Susanne Briggs – Celebrating her Sparkle

The animal rights and arts worlds were both diminished late last month with the sudden loss of Susanne Briggs. Photo: Ensemble Theatre/Supplied.

Lynda Stoner, CEO of Animal Liberation, shares a personal account of her friendship with the late Susanne Briggs.

I am fortunate to have been close friends with Susanne Briggs for around three decades.  Not long ago we asked each other where we had met and were unable to pinpoint the location or the date, suffice it to say it didn’t really matter as I felt I had always known her and she likewise with me.

Merran Regan and Susanne Briggs at the Ensemble Theatre’s 2020 launch.  The Ensemble published a moving media release in recognition of her many years working in the Sydney Arts community. Photo: Ensemble Theatre/Supplied

We had so much in common.  Both lefties.  Both animal rights activists for the majority of our lives.  Both of us loved “bling” and shared a mutual enjoyment of sparkly earrings.  It gave me huge pleasure at the beginning of each year to start to find sky blue (her favourite colour) dancing twinkly earrings or clutch bags or even giant face watches that she preferred, in time for the coming Christmas or birthday.  We both loved theatre and I was fortunate to be her handbag on many opening nights at the Ensemble.  She was the PR person and this was her favourite role in the many incarnations of Susanne’s professional life.  Susanne loved all who worked there and in turn, was beloved by them.

Susanne Briggs as a child. Photo: Jamelle Wells/Supplied.

We joked around about our “boyfriends,” hers was Christopher Hitchens and mine was David Marr but of particular note, Eddie Izzard was the man she intended marrying.  I almost had to nail down her customary beautiful glitter shoes when we saw Eddie Izzard live, sitting far too close to the stage for me to feel entirely sure she wouldn’t run at him.*

On the same page too our beliefs in freedom of the press and our support for Julian Assange and Chelsea Manning and our disappointment when Chelsea’s visa was not granted in time for her to be there personally.  We were also movie addicts and another perfect night out was dinner and the movies.

Susanne Briggs celebrating the launch of The Court Reporter by her friend Jamelle Wells.  Photo: Jamelle Wells/Supplied.

But the glue that first joined us and grew and grew was our commitment to the animal rights movement.  Susanne and her mother Gloria were among the first handful of people to join Dr Christine Townend’s Animal Liberation organisation here in NSW in 1976.  Other Animal Liberation organisations around Australia grew and became the first true animal rights groups in the world, all based on the now oracle-like book Animal Liberation by Professor Peter Singer.

Susanne at an Ensemble Theatre work function, with Mark Sutcliffe, Shaun Rennie, and local North Sydney MP Trent Zimmerman. Photo: Karen Watson/Ensemble Theatre/Supplied.

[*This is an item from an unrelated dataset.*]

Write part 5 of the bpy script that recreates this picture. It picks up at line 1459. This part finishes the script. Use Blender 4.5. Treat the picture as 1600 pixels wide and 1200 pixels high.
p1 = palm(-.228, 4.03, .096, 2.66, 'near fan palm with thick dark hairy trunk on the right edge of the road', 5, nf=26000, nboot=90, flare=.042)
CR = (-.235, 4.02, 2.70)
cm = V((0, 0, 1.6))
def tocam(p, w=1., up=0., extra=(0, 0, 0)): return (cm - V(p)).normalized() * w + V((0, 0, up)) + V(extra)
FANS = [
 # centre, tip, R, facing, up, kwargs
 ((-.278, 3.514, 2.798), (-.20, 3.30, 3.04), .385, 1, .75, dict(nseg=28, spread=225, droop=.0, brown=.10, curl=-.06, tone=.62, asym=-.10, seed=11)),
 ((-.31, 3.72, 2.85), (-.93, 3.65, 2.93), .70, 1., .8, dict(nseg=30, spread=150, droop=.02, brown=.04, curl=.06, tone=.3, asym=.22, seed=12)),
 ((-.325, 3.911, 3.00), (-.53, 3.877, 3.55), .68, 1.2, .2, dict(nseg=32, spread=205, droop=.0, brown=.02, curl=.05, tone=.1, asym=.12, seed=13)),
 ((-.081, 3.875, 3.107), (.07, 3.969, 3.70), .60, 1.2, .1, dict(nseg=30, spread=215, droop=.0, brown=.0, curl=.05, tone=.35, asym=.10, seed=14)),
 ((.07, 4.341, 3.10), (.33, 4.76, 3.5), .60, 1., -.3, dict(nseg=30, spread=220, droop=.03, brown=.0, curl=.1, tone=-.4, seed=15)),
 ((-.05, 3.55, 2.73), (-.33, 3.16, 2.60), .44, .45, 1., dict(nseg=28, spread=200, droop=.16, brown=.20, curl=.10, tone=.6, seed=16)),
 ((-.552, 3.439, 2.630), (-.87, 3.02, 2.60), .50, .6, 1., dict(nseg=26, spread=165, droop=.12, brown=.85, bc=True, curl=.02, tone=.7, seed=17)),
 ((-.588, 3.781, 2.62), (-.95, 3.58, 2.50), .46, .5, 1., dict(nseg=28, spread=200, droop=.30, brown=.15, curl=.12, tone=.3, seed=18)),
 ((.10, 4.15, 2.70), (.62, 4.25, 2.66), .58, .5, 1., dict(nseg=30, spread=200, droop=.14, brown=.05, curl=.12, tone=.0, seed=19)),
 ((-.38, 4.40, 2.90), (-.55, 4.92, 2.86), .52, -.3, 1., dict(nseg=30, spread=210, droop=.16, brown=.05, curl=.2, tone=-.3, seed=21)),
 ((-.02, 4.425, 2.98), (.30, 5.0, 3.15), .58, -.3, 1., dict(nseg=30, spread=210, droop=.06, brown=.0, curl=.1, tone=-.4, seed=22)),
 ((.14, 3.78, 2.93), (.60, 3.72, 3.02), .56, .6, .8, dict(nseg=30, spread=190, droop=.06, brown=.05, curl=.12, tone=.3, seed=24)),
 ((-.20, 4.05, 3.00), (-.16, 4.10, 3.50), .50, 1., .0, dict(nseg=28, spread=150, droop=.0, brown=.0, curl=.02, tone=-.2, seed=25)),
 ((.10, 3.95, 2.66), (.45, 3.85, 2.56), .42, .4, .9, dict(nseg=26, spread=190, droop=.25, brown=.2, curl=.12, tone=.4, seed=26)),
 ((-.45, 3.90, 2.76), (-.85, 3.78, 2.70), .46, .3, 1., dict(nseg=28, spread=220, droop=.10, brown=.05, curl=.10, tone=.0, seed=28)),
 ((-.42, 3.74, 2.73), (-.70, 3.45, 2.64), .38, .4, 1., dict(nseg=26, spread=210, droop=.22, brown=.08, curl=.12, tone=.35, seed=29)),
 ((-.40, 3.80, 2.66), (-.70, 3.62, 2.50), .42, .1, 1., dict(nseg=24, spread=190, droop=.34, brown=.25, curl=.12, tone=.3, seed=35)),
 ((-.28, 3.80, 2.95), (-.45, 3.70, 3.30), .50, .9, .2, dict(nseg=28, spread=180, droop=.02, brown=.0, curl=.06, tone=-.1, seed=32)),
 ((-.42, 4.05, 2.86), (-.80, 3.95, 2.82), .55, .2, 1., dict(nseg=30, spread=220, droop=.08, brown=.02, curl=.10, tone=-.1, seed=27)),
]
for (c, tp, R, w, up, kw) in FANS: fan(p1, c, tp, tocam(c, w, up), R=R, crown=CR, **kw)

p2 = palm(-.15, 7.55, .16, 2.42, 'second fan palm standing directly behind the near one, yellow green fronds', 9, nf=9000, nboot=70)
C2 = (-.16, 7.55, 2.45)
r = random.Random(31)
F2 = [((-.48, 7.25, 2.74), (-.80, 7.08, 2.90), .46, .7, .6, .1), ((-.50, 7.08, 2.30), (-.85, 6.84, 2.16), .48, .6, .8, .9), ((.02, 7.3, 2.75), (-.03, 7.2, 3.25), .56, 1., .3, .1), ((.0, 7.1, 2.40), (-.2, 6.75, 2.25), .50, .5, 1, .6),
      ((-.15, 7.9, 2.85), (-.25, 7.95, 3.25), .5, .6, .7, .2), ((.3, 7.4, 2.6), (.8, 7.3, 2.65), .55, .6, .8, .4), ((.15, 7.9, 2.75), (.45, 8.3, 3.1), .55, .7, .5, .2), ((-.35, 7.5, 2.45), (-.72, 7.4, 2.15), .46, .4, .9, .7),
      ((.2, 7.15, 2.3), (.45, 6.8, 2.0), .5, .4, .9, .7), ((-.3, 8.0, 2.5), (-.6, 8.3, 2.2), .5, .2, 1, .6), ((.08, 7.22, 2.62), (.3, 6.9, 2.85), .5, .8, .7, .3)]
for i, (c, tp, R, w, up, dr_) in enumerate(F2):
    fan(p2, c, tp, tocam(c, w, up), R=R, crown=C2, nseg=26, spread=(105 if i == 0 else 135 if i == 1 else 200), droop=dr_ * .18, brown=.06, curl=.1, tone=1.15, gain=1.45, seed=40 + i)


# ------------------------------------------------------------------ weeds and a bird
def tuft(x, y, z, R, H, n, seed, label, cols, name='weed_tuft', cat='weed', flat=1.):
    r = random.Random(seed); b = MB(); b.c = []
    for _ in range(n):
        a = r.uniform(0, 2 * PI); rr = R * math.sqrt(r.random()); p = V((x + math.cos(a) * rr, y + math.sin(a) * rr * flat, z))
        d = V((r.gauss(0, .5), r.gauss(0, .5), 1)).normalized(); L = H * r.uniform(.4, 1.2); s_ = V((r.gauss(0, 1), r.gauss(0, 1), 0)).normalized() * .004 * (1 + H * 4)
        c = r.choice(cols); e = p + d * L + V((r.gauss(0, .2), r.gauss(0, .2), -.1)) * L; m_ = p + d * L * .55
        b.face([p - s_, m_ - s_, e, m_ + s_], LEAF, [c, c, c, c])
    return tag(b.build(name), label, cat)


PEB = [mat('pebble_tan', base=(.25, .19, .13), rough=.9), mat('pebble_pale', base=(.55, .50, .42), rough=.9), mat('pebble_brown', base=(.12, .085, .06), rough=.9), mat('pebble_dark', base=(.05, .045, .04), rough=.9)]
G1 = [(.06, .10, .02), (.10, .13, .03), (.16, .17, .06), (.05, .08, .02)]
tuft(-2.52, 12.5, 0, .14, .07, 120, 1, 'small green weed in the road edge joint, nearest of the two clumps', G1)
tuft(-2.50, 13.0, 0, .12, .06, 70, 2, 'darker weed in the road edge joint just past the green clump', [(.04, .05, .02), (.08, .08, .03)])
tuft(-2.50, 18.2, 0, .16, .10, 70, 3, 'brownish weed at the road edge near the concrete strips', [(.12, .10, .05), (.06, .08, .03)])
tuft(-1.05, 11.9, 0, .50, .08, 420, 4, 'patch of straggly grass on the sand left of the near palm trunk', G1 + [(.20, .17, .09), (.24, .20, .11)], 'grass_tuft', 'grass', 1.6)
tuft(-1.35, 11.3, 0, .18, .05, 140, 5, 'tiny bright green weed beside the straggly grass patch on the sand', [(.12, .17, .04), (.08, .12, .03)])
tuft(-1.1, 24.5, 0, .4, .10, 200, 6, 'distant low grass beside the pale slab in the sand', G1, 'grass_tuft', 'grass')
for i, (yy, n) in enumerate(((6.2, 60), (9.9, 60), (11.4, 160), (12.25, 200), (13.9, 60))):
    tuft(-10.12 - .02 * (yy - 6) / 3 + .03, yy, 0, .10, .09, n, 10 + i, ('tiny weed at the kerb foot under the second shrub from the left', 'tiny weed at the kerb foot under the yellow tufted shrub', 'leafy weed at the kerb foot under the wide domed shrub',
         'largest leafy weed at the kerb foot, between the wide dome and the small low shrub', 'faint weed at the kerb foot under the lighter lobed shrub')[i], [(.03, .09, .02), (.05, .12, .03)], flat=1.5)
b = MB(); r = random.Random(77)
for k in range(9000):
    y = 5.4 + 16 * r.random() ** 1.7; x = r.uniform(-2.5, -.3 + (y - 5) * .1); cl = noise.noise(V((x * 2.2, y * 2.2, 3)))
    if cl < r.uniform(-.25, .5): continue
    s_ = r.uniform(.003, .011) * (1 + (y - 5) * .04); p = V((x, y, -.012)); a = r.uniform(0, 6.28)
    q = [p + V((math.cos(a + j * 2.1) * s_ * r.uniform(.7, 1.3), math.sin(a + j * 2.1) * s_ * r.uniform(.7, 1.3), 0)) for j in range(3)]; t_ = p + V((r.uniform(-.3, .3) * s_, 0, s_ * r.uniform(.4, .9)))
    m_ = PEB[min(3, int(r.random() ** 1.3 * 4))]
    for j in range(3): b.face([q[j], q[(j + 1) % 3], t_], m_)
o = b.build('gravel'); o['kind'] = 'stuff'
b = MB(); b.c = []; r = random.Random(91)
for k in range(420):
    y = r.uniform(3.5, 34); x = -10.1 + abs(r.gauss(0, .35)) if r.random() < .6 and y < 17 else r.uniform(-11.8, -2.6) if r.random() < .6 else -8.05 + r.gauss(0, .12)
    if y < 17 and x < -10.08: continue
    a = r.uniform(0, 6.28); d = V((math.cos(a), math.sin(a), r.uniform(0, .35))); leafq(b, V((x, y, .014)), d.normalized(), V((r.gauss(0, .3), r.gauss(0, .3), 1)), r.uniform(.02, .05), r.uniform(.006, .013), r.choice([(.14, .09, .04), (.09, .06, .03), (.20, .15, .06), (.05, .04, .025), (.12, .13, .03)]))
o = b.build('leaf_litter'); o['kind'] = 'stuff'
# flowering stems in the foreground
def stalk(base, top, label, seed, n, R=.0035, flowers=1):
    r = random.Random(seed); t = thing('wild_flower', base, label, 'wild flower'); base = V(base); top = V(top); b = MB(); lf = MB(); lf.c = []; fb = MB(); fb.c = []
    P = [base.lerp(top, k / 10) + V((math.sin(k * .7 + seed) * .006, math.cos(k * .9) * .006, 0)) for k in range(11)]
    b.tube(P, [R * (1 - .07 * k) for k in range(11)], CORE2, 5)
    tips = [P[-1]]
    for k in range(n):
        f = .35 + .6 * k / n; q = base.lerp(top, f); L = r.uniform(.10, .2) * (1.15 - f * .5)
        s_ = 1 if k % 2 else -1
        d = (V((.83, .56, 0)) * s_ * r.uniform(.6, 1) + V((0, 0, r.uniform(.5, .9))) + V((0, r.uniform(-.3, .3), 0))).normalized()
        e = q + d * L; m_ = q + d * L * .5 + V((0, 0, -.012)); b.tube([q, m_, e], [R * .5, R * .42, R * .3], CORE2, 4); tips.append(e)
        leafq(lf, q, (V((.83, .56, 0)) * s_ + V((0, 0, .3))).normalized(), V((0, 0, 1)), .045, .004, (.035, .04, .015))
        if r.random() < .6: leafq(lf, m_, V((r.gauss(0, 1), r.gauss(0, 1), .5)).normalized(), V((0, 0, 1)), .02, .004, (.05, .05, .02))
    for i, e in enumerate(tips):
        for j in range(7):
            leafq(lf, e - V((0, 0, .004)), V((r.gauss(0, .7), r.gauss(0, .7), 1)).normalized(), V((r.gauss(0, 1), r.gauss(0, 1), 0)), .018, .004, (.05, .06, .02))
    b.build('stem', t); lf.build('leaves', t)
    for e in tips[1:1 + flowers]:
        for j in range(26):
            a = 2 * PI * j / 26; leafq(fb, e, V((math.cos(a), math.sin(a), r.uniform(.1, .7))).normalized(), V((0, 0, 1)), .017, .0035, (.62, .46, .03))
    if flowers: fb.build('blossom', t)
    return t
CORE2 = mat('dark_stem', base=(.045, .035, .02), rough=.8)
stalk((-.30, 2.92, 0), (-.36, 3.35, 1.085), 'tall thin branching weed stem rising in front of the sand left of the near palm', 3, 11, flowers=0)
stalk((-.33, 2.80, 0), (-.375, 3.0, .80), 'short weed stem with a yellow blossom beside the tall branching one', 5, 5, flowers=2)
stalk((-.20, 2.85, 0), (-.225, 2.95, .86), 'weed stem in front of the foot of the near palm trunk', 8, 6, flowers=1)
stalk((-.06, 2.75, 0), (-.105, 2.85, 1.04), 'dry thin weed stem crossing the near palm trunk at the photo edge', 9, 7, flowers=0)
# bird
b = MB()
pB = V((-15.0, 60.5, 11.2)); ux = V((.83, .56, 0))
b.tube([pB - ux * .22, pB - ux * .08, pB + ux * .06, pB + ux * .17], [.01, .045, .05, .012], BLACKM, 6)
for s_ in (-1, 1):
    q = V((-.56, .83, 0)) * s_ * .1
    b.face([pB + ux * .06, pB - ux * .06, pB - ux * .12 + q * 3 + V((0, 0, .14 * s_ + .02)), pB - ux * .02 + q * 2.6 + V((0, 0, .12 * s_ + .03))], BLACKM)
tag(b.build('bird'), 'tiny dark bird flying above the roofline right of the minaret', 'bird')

Both of us continued to be bewildered by once having shared the atrocities happening to trillions of animals every year whether through being farmed for meat, skins and milks and used in laboratories and for so-called entertainment like circuses and rodeos, that others didn’t automatically make the small changes in their lives to help prevent these things.  Susanne’s great passions back then were ending live export, getting people to change to being vegetarian (the word vegan was barely used four decades ago) and getting birds out of cages.  She became adept at whisking bird and cage out from under the noses of the jailors and many a free-living bird had her/his quality of life enhanced by her courage.

Susanne was involved with sit-ins at piggeries and battery hen facilities to raise awareness of the brutality in these factories, animals deprived of any freedoms and the subsequent mental and physical toll on them just for cheap food.

Susanne Briggs and her mother Gloria were both committed to the Animal Liberation movement. Photo: Jamelle Wells/Supplied.

She was a director of Animal Liberation NSW for around 6 years and the President for four.  She continued to support the work being done by this organisation and Animals Australia.

I am glad she lived to see the boom of veganism across the globe.  In four short decades so much changed since those first days she joined the movement.  She lived to see circuses with animals being relegated to the specks of dusts of history and the promise this new federal government made to phase out the live export of sheep and hopefully into the not-too-distant future the end of all live export from Australia.

Our last emails to each other were to celebrate Alex Greenwich’s Bill going through for dignity in dying, making this long-held dream of hers come true.

Susanne was a pioneer and a woman whose life was rich with many passions and to her friends-family who remain, our lives are less for the loss of her.

Susanne Briggs at Animal Liberation’s 40th anniversary celebrations, held at Giant Dwarf. Photo: Elizabeth Usher.

Lynda Stoner is CEO of Animal Liberation, and was featured in The Sentinel last year.

* NB since this experience, Eddie has more recently publicly confirmed the use of ‘she/her’ pronouns, although emphasising that she is gender-fluid and that it is not a demand.